Transcribe the listing verbatim. Do not carry over any pictures.
--- Start ---
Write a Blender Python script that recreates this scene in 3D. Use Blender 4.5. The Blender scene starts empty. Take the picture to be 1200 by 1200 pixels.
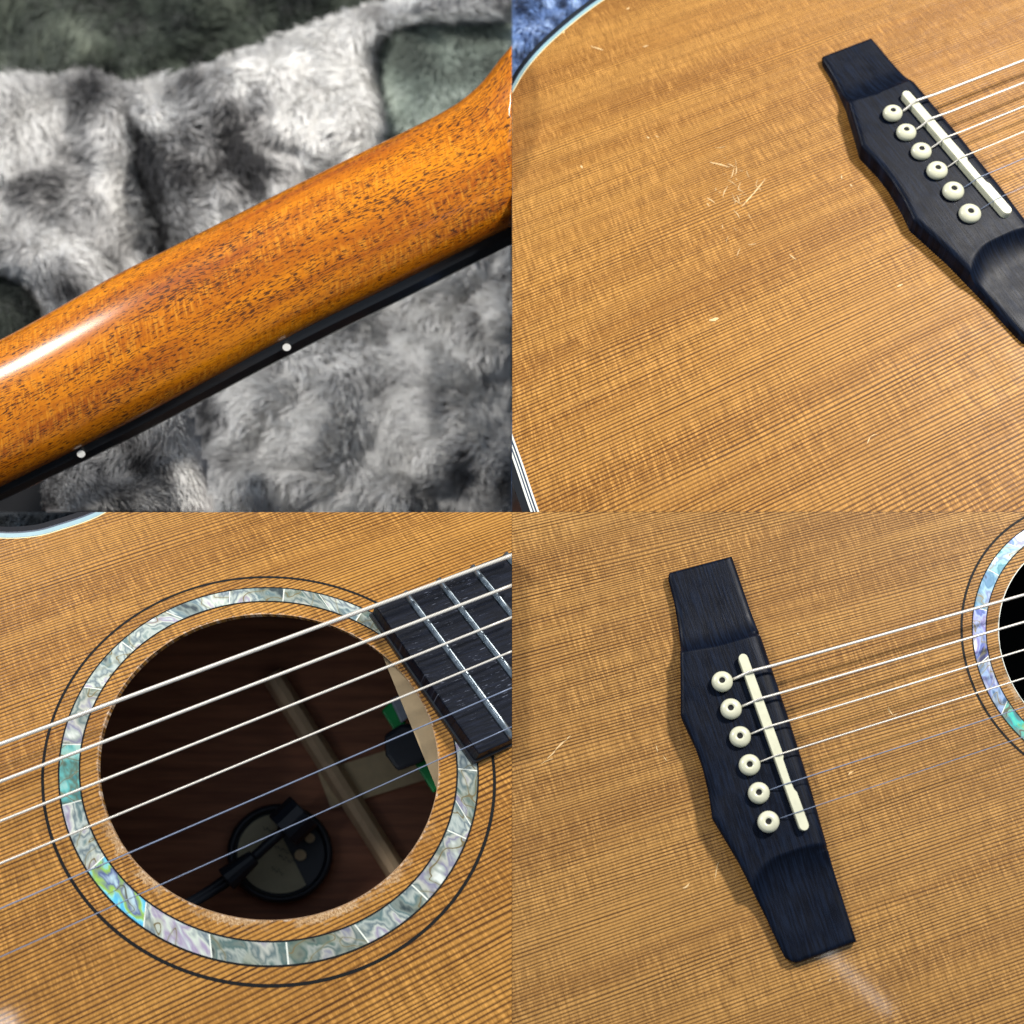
import bpy, bmesh, math, random
import numpy as np
from mathutils import Vector
random.seed(7); rng = np.random.default_rng(7)
S = bpy.context.scene

# ------------------------------------------------------------------ camera
D = 20.0                       # distance of the lens from the middle of the table plane
TILT = math.radians(18)
cam_d = bpy.data.cameras.new('camera'); cam = bpy.data.objects.new('camera', cam_d)
S.collection.objects.link(cam); S.camera = cam
cam.location = (0, -math.sin(TILT) * D, math.cos(TILT) * D)
cam.rotation_euler = (TILT, 0, 0)
cam_d.sensor_width = 36; cam_d.lens = 36 * D / 12; cam_d.clip_end = 500; cam_d.clip_start = 0.1
cam_d.dof.use_dof = True; cam_d.dof.focus_distance = 19.7; cam_d.dof.aperture_fstop = 0.28
S.render.resolution_x = S.render.resolution_y = 1024
# ------------------------------------------------------------------ light
w = bpy.data.worlds.new('World'); S.world = w; w.use_nodes = True
bg = w.node_tree.nodes['Background']; bg.inputs[0].default_value = (0.68, 0.81, 1.0, 1); bg.inputs[1].default_value = 0.36
S.view_settings.view_transform = 'Standard'; S.view_settings.look = 'None'; S.view_settings.exposure = 0.0
def area(name, loc, target, size, power, col, sy=None):
    l = bpy.data.lights.new(name, 'AREA'); l.energy = power; l.color = col
    l.size = size
    if sy: l.shape = 'RECTANGLE'; l.size_y = sy
    o = bpy.data.objects.new(name, l); S.collection.objects.link(o); o.location = loc
    o.rotation_euler = (Vector(target) - Vector(loc)).to_track_quat('-Z', 'Y').to_euler()
    return o
area('window_light', (16.3, 13, 22), (0, 0, 0), 3.2, 12300, (1.0, 0.95, 0.88))
area('second_window_light', (-14, 9, 17), (-2, 0, 0), 2.6, 4200, (1.0, 0.97, 0.93), 4.0)
area('tube_light', (6.0, -4.7, 12), (3.6, -5.3, 0), 0.15, 16, (.95, .97, 1.0), 1.7).rotation_euler[2] -= 1.05
area('tube_light', (-8.9, -5.95, 12), (-5.4, -5.9, 0), 1.3, 70, (.95, .97, 1.0), .5)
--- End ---
• [Exercise result]
Write a Blender Python script that recreates this scene in 3D. Use Blender 4.5. The Blender scene starts empty. Take the picture to be 1200 by 1200 pixels.
import bpy, bmesh, math, random
import numpy as np
from mathutils import Vector
random.seed(7); rng = np.random.default_rng(7)
S = bpy.context.scene

# ------------------------------------------------------------------ camera
D = 20.0                       # distance of the lens from the middle of the table plane
TILT = math.radians(18)
cam_d = bpy.data.cameras.new('camera'); cam = bpy.data.objects.new('camera', cam_d)
S.collection.objects.link(cam); S.camera = cam
cam.location = (0, -math.sin(TILT) * D, math.cos(TILT) * D)
cam.rotation_euler = (TILT, 0, 0)
cam_d.sensor_width = 36; cam_d.lens = 36 * D / 12; cam_d.clip_end = 500; cam_d.clip_start = 0.1
cam_d.dof.use_dof = True; cam_d.dof.focus_distance = 19.7; cam_d.dof.aperture_fstop = 0.28
S.render.resolution_x = S.render.resolution_y = 1024
# ------------------------------------------------------------------ light
w = bpy.data.worlds.new('World'); S.world = w; w.use_nodes = True
bg = w.node_tree.nodes['Background']; bg.inputs[0].default_value = (0.68, 0.81, 1.0, 1); bg.inputs[1].default_value = 0.36
S.view_settings.view_transform = 'Standard'; S.view_settings.look = 'None'; S.view_settings.exposure = 0.0
def area(name, loc, target, size, power, col, sy=None):
    l = bpy.data.lights.new(name, 'AREA'); l.energy = power; l.color = col
    l.size = size
    if sy: l.shape = 'RECTANGLE'; l.size_y = sy
    o = bpy.data.objects.new(name, l); S.collection.objects.link(o); o.location = loc
    o.rotation_euler = (Vector(target) - Vector(loc)).to_track_quat('-Z', 'Y').to_euler()
    return o
area('window_light', (16.3, 13, 22), (0, 0, 0), 3.2, 12300, (1.0, 0.95, 0.88))
area('second_window_light', (-14, 9, 17), (-2, 0, 0), 2.6, 4200, (1.0, 0.97, 0.93), 4.0)
area('tube_light', (6.0, -4.7, 12), (3.6, -5.3, 0), 0.15, 16, (.95, .97, 1.0), 1.7).rotation_euler[2] -= 1.05
area('tube_light', (-8.9, -5.95, 12), (-5.4, -5.9, 0), 1.3, 70, (.95, .97, 1.0), .5)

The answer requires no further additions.